As Primary leaders and teachers, we need to become involved in the lives of those children as we fulfill our callings. As we live the principles of the gospel and testify of the truthfulness of what we’re teaching, lives can be changed. And that is happening in Primary. We have many great leaders and teachers.

Ensign: What is Primary doing to encourage Church activity among children?

Sister Young: Our quarterly activity days have encouraged children to come. But I think the main thing we’re doing is identifying which children aren’t coming regularly and making contact to help parents see what we offer at Primary. Some parents just don’t realize what the new meeting times are, or that Primary is on Sunday instead of a weekday now. Many say, “If you could just provide transportation for my children, of course they can come.”

A new filmstrip called Come with Me to Primary (originally called Primary Is for Children) will be released toward the end of 1983. It’s a training tool that shows what a model Primary looks like. In addition to being used to train Primary leaders, it can be used as a missionary and activation resource to familiarize parents with what is offered in Primary and to encourage them to let their children attend.

We have had incredible reactivation experiences just by identifying the families and making contact with them. In many cases, whole families have come because of it.

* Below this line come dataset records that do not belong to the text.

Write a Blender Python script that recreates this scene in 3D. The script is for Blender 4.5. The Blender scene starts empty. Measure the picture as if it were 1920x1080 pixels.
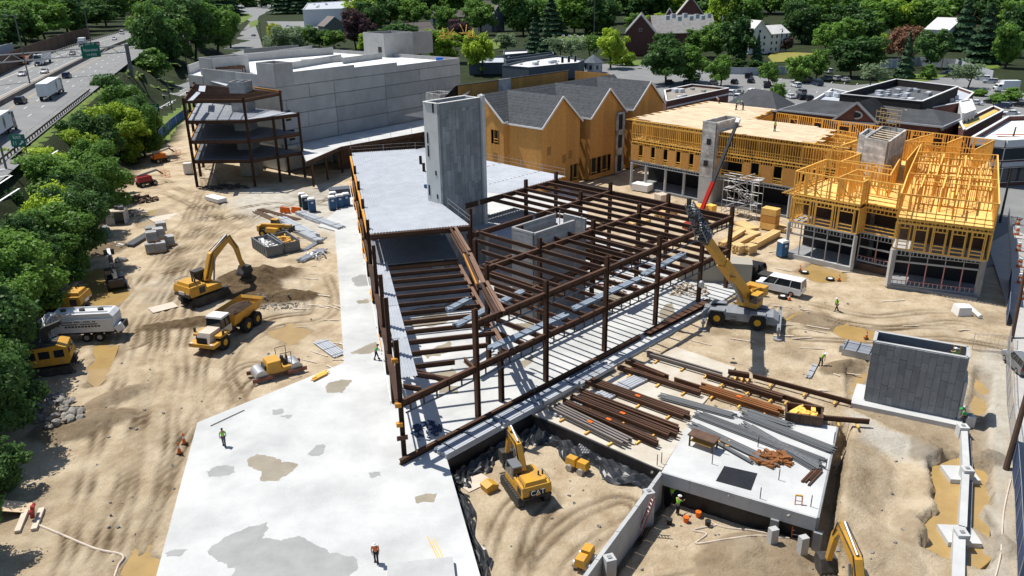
import bpy,bmesh,math,random
import numpy as np
from mathutils import Vector,Matrix
S=bpy.context.scene
COL=S.collection
rad=math.radians
# ---------------------------------------------------------------- camera, sky, sun, exposure
CF,CT,CR,CH=1490.0,rad(21.39),rad(-0.85),37.0
cam=bpy.data.objects.new('camera',bpy.data.cameras.new('camera'))
COL.objects.link(cam)
cam.data.sensor_width=36.0
cam.data.lens=CF/1920.0*36.0
cam.data.clip_start=1.0
cam.data.clip_end=6000.0
cam.matrix_world=(Matrix.Translation((0,0,CH))@Matrix.Rotation(rad(90)-CT,4,'X')@Matrix.Rotation(CR,4,'Z'))
S.camera=cam
SUN_EL,SUN_DIR=rad(63.0),Vector((-0.85,0.53,0)).normalized()
W=bpy.data.worlds.new('World');S.world=W;W.use_nodes=True
wn=W.node_tree.nodes;wn.clear()
sky=wn.new('ShaderNodeTexSky');sky.sky_type='NISHITA';sky.sun_disc=False
sky.sun_elevation=SUN_EL
sky.sun_rotation=math.atan2(SUN_DIR.x,SUN_DIR.y)
sky.ozone_density=1.6;sky.dust_density=0.6;sky.air_density=1.0
bg=wn.new('ShaderNodeBackground');bg.inputs[1].default_value=0.09
wo=wn.new('ShaderNodeOutputWorld')
W.node_tree.links.new(sky.outputs[0],bg.inputs[0]);W.node_tree.links.new(bg.outputs[0],wo.inputs[0])
sl=bpy.data.lights.new('sun','SUN');sl.energy=4.6;sl.angle=rad(0.5);sl.color=(1.0,0.965,0.90)
so=bpy.data.objects.new('sun',sl);COL.objects.link(so)
tosun=(SUN_DIR*math.cos(SUN_EL)+Vector((0,0,math.sin(SUN_EL))))
so.rotation_euler=tosun.to_track_quat('Z','Y').to_euler();so.location=(0,0,200)
S.view_settings.view_transform='Standard';S.view_settings.look='None'
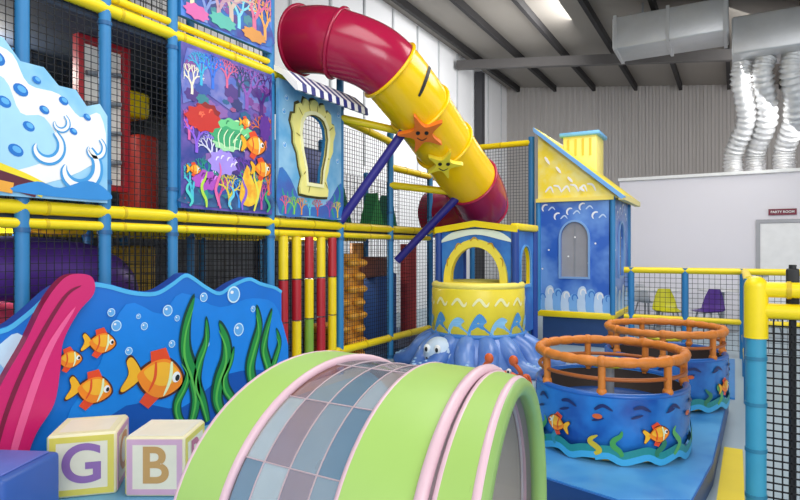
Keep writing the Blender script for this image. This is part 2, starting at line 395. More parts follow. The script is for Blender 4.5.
for k,(idx,col,rr,rot) in enumerate(((i1+14,'#E8741E',.29,.35),(i1+25,'#F2DC3A',.24,-.3))):
    p=P[idx]; t=(P[idx+1]-P[idx-1]).normalized(); n=Vector((.25,-.75,-.55)); n=(n-t*n.dot(t)).normalized()
    q=star(rot,rr,M(col),p+n*(R+.03),n,(0,0,1))
    b.poly(q,ell(-.05,.03,.025,.03),.034,BLK); b.poly(q,ell(.05,.03,.025,.03),.034,BLK); b.ribbon(q,[(-.06,-.04),(0,-.08),(.06,-.04)],.014,.034,BLK)
idx=i1+6; t=(P[idx+1]-P[idx-1]).normalized(); n=Vector((.5,-.6,.5)); n=(n-t*n.dot(t)).normalized(); s2=n.cross(t)
def sm(u,v,w=0):
    a=u/R; return P[idx]+t*v+(n*math.cos(a)+s2*math.sin(a))*(R+.004+w)
b.ribbon(sm,[(-.3,.02),(-.1,-.04),(.1,-.04),(.28,.05)],.05,.001,BLK,10)
b.done('tube_slide')

# ---------------------------------------------------------------- mural panels
b=B(); mp=XP(-4.1); o=.024; LM=(3.36,4.44,1.88,3.26)
b.prism(mp,rect(3.34,1.86,4.46,3.28),-.02,.02,M('#2f3f8f',.5,scale=5,col2='#6a56a8'),BLU)
blob(b,mp,[(3.36,2.75),(3.6,2.9),(3.9,2.8),(4.2,2.9),(4.42,2.8),(4.44,3.1),(4.4,3.24),(3.9,3.22),(3.4,3.24)],o,M('#7d7fc0',.5,scale=7,col2='#4b63b8'),2)
blob(b,mp,[(3.38,2.0),(3.6,2.35),(3.9,2.15),(4.2,2.3),(4.42,2.1),(4.42,1.9),(3.38,1.9)],o+.001,M('#1d2f6a',.5,scale=8,col2='#3a6a9a'),3)
pal=['#2b4fa0','#4a2f80','#1f5f8a','#7a3f90','#2f7f8a','#8a5fa8','#a04f80','#2a3070']
for i in range(70):
    x=random.uniform(3.42,4.38); y=random.uniform(1.94,3.1); r=random.uniform(.03,.09)
    x=min(max(x,3.36+r*1.3),4.44-r*1.3); frill(b,mp,x,y,r,r*random.uniform(.5,.9),o+.0015+.00001*i,M(random.choice(pal)),random.randint(5,8))
for x,y,h,c in ((3.45,2.85,.2,'#F0E8D0'),(3.55,2.95,.22,'#2bb0d8'),(3.68,2.95,.24,'#1f6fe0'),(3.85,3.0,.2,'#E0608a'),(4.3,2.8,.36,'#4a1f7a'),(4.1,2.85,.34,'#8a4fb0'),(4.0,2.95,.22,'#20306a'),(3.42,2.45,.2,'#E25fA0'),(3.5,2.35,.24,'#8f5fe0'),(3.85,2.25,.34,'#8a7ae0'),(3.7,2.2,.26,'#e0e0f5'),(4.1,2.0,.3,'#6a3fb0'),(4.35,2.5,.26,'#E2702a'),(4.4,2.05,.25,'#E2702a'),(4.2,1.95,.28,'#2fa88a'),(3.45,1.92,.25,'#4ac5d8'),(3.6,1.92,.3,'#1f9a8a'),(3.75,1.9,.22,'#d94f8f'),(3.88,1.9,.24,'#e8d23a'),(4.0,1.9,.22,'#3a8fe0'),(4.3,1.9,.2,'#c84f9f')):
    coral(b,mp,x,y,h,M(c),o+.003+random.random()*.001,dep=5,lim=LM)
for x,y,rx,ry,c in ((3.57,2.66,.17,.1,'#C8281f'),(3.62,2.72,.13,.08,'#8f1418'),(3.5,2.62,.08,.05,'#e8503a'),(3.92,2.62,.22,.09,'#6fcf8a'),(3.88,2.55,.2,.08,'#3aa870'),(3.84,2.48,.14,.06,'#a5e0a8'),(4.0,2.68,.12,.04,'#cdf0b0'),(3.8,2.3,.15,.1,'#a890e8'),(3.84,2.33,.1,.06,'#d0c0ff'),(3.6,2.12,.13,.08,'#b04fc0'),(4.35,2.72,.07,.12,'#5a2090')):
    frill(b,mp,x,y,rx,ry,o+.006+random.random()*.0015,M(c))
for i in range(26):
    x,y,rx,ry,cs_=random.choice(((3.57,2.68,.13,.07,('#ff6a4a','#6a0f14')),(3.9,2.58,.18,.09,('#2a8a5a','#c8f5b8')),(3.82,2.3,.12,.08,('#6a50c0','#f0e8ff')),(3.6,2.12,.1,.06,('#e88af0','#6a2080'))))
    a=random.uniform(0,6.28); q=random.uniform(.2,1); b.ribbon(mp,[(x+rx*q*math.cos(a),y+ry*q*math.sin(a)),(x+rx*q*math.cos(a)+.015,y+ry*q*math.sin(a)+.03),(x+rx*q*math.cos(a)+.04,y+ry*q*math.sin(a)+.035)],.014,o+.0085,M(random.choice(cs_)),3)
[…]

Ensign: How about handicapped children?

Sister Young: There is great interest in teaching those children. And we have many options available. Where there is a large number of handicapped children in a region or a stake, or where there is a school for the handicapped, we suggest that local Primaries work through priesthood leaders to organize a Special Primary. The Church has also prepared materials to help with different situations on a ward level. For example, if there are several handicapped children within a ward, a teacher or teachers may be called for those children. Sometimes we’ll have one teacher per child. Or, depending on the handicap, we may give special helps so that the child can stay in his or her regular class. And we have helps on how to adapt lessons and how to help the rest of the children in the class.

Ensign: What are wards doing to help Primary teachers feel a part of their priesthood quorums or Relief Societies?

Sister Young: They are involving Primary teachers in such things as welfare and compassionate service assignments, visiting teaching and home teaching, stake priesthood meetings and ward homemaking meetings. Most Relief Society and priesthood leaders are sensitive to the fact that some of their members have other assignments, and they’re communicating with them through newsletters or some other means. I think it’s improving.

The best thing that’s happening is that the teachers themselves are finding great joy and satisfaction in teaching! So they’re happy to be in Primary! They find that as they teach basic gospel principles, they are enjoying great spiritual growth. It’s true that you learn by doing.

And I must add that we’ve seen much good come from the wide use of men in Primary. Many are serving now as teachers, nursery leaders, music leaders, in-service leaders. And speaking of positive influence from priesthood leaders, what a great opportunity it is for the children to receive a message from a member of the bishopric as he comes in to the Primary.

Ensign: Sister Young, what do you learn about Primary as you visit various wards, stakes, and missions?

Sister Young: The teaching of children through the world is improving. In countries where people didn’t realize children could learn at an early age, they have a new understanding of children. As our materials are being translated in these areas, children all over the world are really beginning to be taught the gospel.

I had a wonderful experience meeting with a new convert who has been called to be a Primary teacher in a brand new branch in Fiji. She had only three children to teach but she was filled with excitement and with the Spirit. As the Church grows, as missionaries go out and areas are opened up, more and more children around the world are taught. And the strength of the Church is growing. The gospel is reaching individual children in far corners of the earth where it has never been before. And that is thrilling to me.